Era perto das 22 horas do dia 30 de outubro quando Luiz Inácio Lula da Silva se dirigiu aos jornalistas em um hotel em São Paulo para falar como o primeiro brasileiro a obter nas urnas o terceiro mandato de presidente da República. Bastante emocionado, emitiu uma espécie de contra-atestado de óbito. “Eu me considero um cidadão que teve um processo de ressurreição na política brasileira. Tentaram me enterrar vivo e eu estou aqui para governar este país”, disse — repetiria a fala logo depois na Avenida Paulista, no primeiro encontro com eleitores após a vitória. No último dia 12, em sua diplomação no Tribunal Superior Eleitoral, entre discursos em defesa da democracia, da Constituição e da pacificação do país, Lula chorou — e voltou a lembrar a via-crúcis que havia percorrido até ali. “Eu quero pedir desculpas pela emoção, porque, quem passou o que eu passei nesses últimos anos, estar aqui agora é a certeza de que Deus existe”, afirmou.
Lula tem mesmo o que comemorar. Condenado à prisão por corrupção passiva e lavagem de dinheiro, no caso envolvendo um tríplex no Guarujá, no litoral de São Paulo, ele teve a sentença confirmada pela segunda instância, perdeu uma infinidade de recursos nas Cortes superiores e foi parar na cadeia em Curitiba, onde ficou 580 dias. Inelegível, tentou mesmo assim disputar a eleição de 2018, mas teve a pretensão barrada pela Justiça. Detrás das grades, assistiu à chegada da extrema direita ao poder com Jair Bolsonaro, chorou a perda de familiares, viu a sua relevância política minguar e o número de processos judiciais crescer, reduzindo a cada dia as chances de sair da prisão e voltar ao cenário.

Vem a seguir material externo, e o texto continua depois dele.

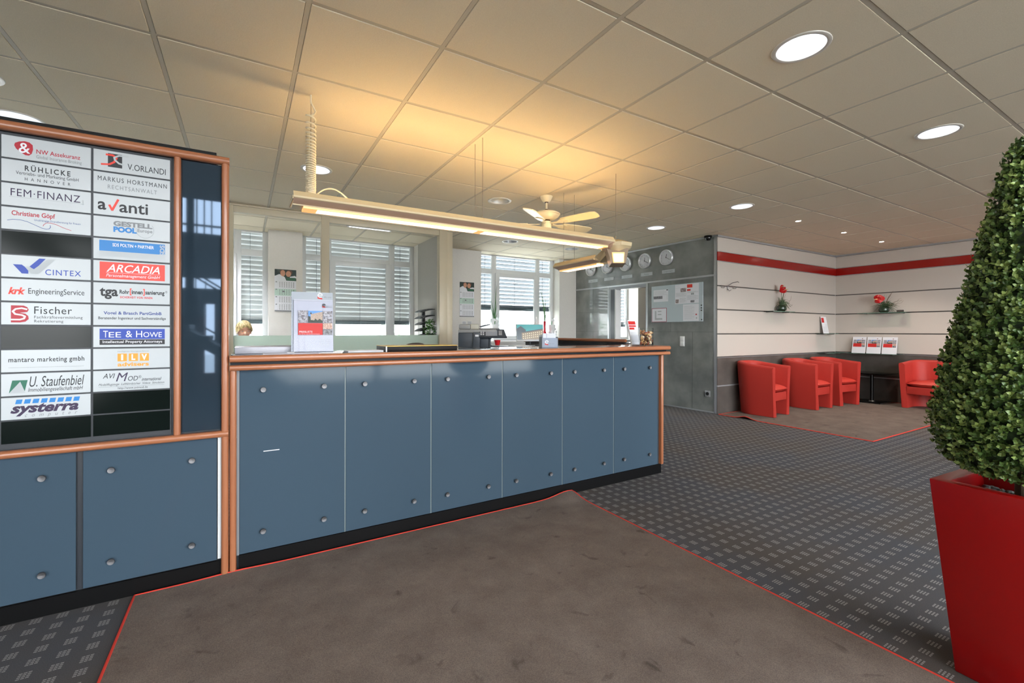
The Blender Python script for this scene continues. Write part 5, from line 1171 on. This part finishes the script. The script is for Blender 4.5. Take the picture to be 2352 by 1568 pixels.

A reviravolta aconteceu de forma surpreendente em março de 2021, quando o ministro Edson Fachin, do STF, anulou todas as condenações contra o petista por considerar que Curitiba não era o foro adequado para tramitar o processo. Enquanto o país ainda tentava estupefato entender a decisão solitária, o pleno da Suprema Corte ratificou a decisão. Dali para a frente, Lula não só voltava ao jogo, como começou a colocar seus inimigos contra a parede. O primeiro foi seu algoz, o ex-juiz Sergio Moro, que três meses depois foi reconhecido pelo mesmo STF como parcial na condução da ação contra Lula. Uma a uma, as acusações contra o petista foram virando pó.
O retorno de Lula ao tabuleiro político antecipou e mudou a disputa presidencial, que acabou se tornando uma das mais longas e mais polarizadas da história política brasileira. O embate inédito entre um presidente e um ex-presidente, que alinharam os seus numerosos exércitos à direita e à esquerda, tomou todos os espaços do espectro político. Numa campanha marcada pela confrontação ideológica, fake news, debate raso sobre os problemas do país e ataques mútuos abaixo da cintura, o petista derrotou o presidente por pouco: 50,9% a 49,1% dos votos.
O triunfo só foi possível porque Lula teve a decisão acertada de construir a frente mais ampla possível. Montou a maior coligação já feita em torno de seu nome, com dez partidos, incluindo a inédita união de todas as grandes siglas da esquerda. Acertou também na aproximação com o então tucano Geraldo Alckmin, duas vezes candidato a presidente, uma delas contra o próprio Lula, em 2006. A aliança representou um aceno significativo ao centro e a setores arredios ao petismo, como o empresariado. No segundo turno, ampliou a frente, com apoios significativos como os do ex-presidente FHC, da senadora Simone Tebet (MDB), de parte do empresariado e de economistas importantes como Arminio Fraga.
O desafio agora é tentar espelhar na montagem do governo a ampla aliança, não só com a divisão de cargos importantes, mas principalmente conciliando diferentes visões sobre temas centrais. Ele terá pela frente uma oposição forte, possivelmente com a liderança de Bolsonaro. As dificuldades de Lula não são pequenas nesta sua volta: vai governar um país que nunca esteve tão dividido e com problemas graves e urgentes a serem enfrentados, a começar pela delicada situação da economia (nesse aspecto, ele emitiu sinais preocupantes em discursos repetidos contra questões como a das privatizações e com nomeações polêmicas, como a escolha de Aloizio Mercadante para o comando do BNDES). A maior parte dos eleitores tem a expectativa de que, a partir de 2023, Lula deixe de lado as ideias antigas e equivocadas, sendo capaz de colocar o país de volta nos trilhos do desenvolvimento. É um desafio tão grande quanto foi seu triunfo.